The application for summary judgment
(1) Saad defaulted in respect of its obligations under the Sub-Lease in failing to pay the Payable Rental Amounts due in November 2009 and May 2010. These constituted Events of Default and therefore Termination Events within the meaning of the Sub-Lease.(2) Golden Belt validly terminated the Sub-Lease on 14th October 2010, at which point the "Termination Sum" in the sum of US$666,998,006.10 became due and payable in accordance with clause 13.3.2(d) of the Sub-Lease.
(3) The Termination Sum remains outstanding (see para. 46 and 57 of Mr Godden's first witness statement and para. 60 of the Particulars of Claim against Saad, which is supported by a statement of truth signed by Ms Viola Japaul on behalf of the Claimants). Golden Belt is entitled to this sum pursuant to clause 13.3.2(d) and/or clause 14 of the Sub-Lease. The indemnity under clause 14 provided that Saad would indemnify Golden Belt in respect of "any and all Claims suffered, incurred or made by the Sub-Lessor: (a) in the preservation or enforcement of any of the Sub-Lessor's rights under this Agreement or any other Finance Document or including all costs, charges and expenses of any proceedings arising as a result of a third party impugning this Agreement or any other Finance Document … (c) arising on a failure by the Sub-Lessee to pay any amount due under this Agreement or any other Finance Document on its due date". As I explain below, the definition of "Claims" in the Sub-Lease embraces both first party losses and third party liabilities.
(4) In addition, Golden Belt is entitled to compensation or indemnification in respect of the costs it has incurred in seeking to enforce its rights under the Sub-Lease against Saad pursuant to clause 13.3.2(d) and/or clause 14 of the Sub-Lease, in the sums of US$1,273,637.09 and £465,554.15. These sums were incurred by Citicorp on behalf of Golden Belt.
(5) Saad has not suggested that there is any defence available to it in respect of this claim. In the NIC proceedings, which concerned the Claimants' claim under the Promissory Note, not the Sub-Lease, Saad did raise a defence of time-bar and the lack of a valid signature in respect of the claim brought under the Promissory Note, but that is not an answer to the claim under the Sub-Lease. In the NIC proceedings, Saad also argued that Golden Belt did not exist. However, as I have said above, the evidence is that Golden Belt does continue to exist. I am not aware of any other argument by way of defence which has been put forward by Saad. Indeed, Saad's letters dated 15th November 2009 indicate that Saad was aware that it was in default of its obligations under the Sub-Lease, at least at that time. Saad therefore has no real prospect of success in defending this claim.

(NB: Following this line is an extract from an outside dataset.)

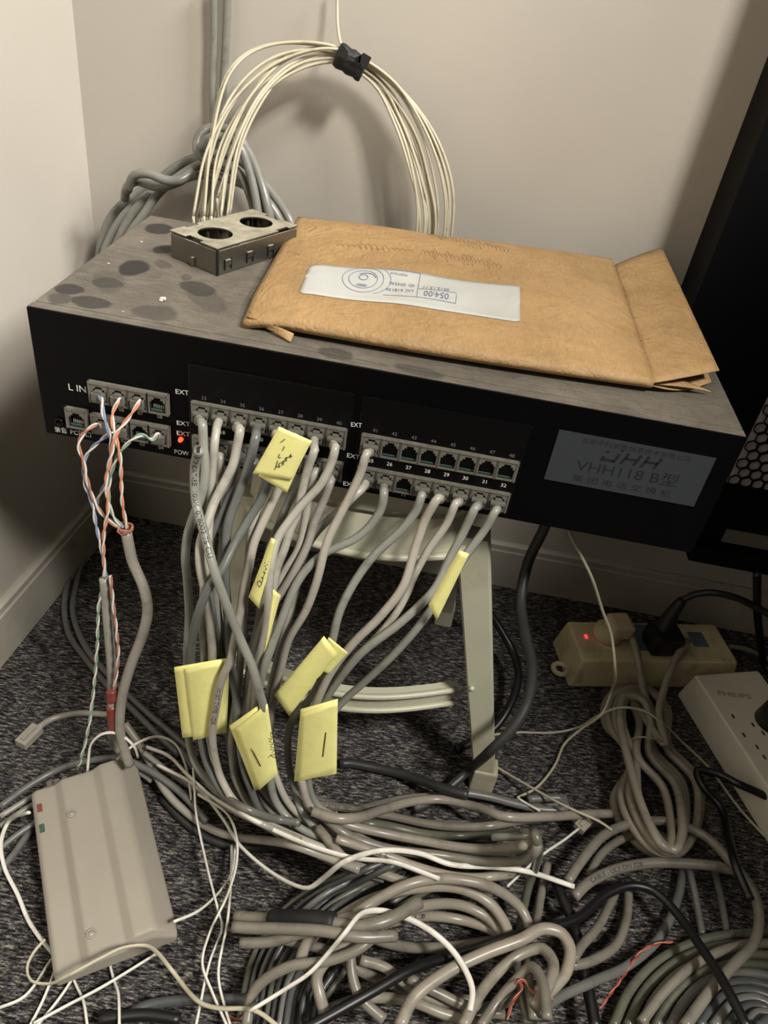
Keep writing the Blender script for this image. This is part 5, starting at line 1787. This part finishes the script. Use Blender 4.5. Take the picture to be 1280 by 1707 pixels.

(6) There is no compelling reason why the claim should be tried. In circumstances where Saad has chosen not to defend these proceedings, a trial of the action would involve little more than calling Mr Godden to confirm his evidence in live testimony. As Mr Godden is bound to give his evidence with an honest belief in its truth whether it is given by way of witness statement or in live testimony, and as I accept Mr Godden's evidence, there is little benefit in dismissing this application in favour of a trial. I am conscious that this is an application for summary judgment for a very considerable sum, but Golden Belt's entitlement to relief is clear based on the evidence before the Court. Accordingly, the size of the claim, on its own, is in this case irrelevant to the question whether summary judgment should be granted.
(7) In these circumstances, Golden Belt is entitled to summary judgment against Saad in the total sum of US$668,271,643.19 plus £465,554.15.
Conclusion
(1) Saad is liable to pay Golden Belt the sums of US$668,271,643.19 plus £465,554.15.(2) Mr Al-Sanea is liable to pay Golden Belt the sums of US$588,651,324.60 plus £465,554.14. These sums and the sums payable by Saad are not cumulative.
(3) Saad is liable to pay Citicorp: (a) the sums of US$1,273,637.09 and £465,554.15 (these sums and the like sums payable to Golden Belt are not cumulative); and (b) US$39,000 and £854,848.55 (which are independent of the sums payable to Golden Belt).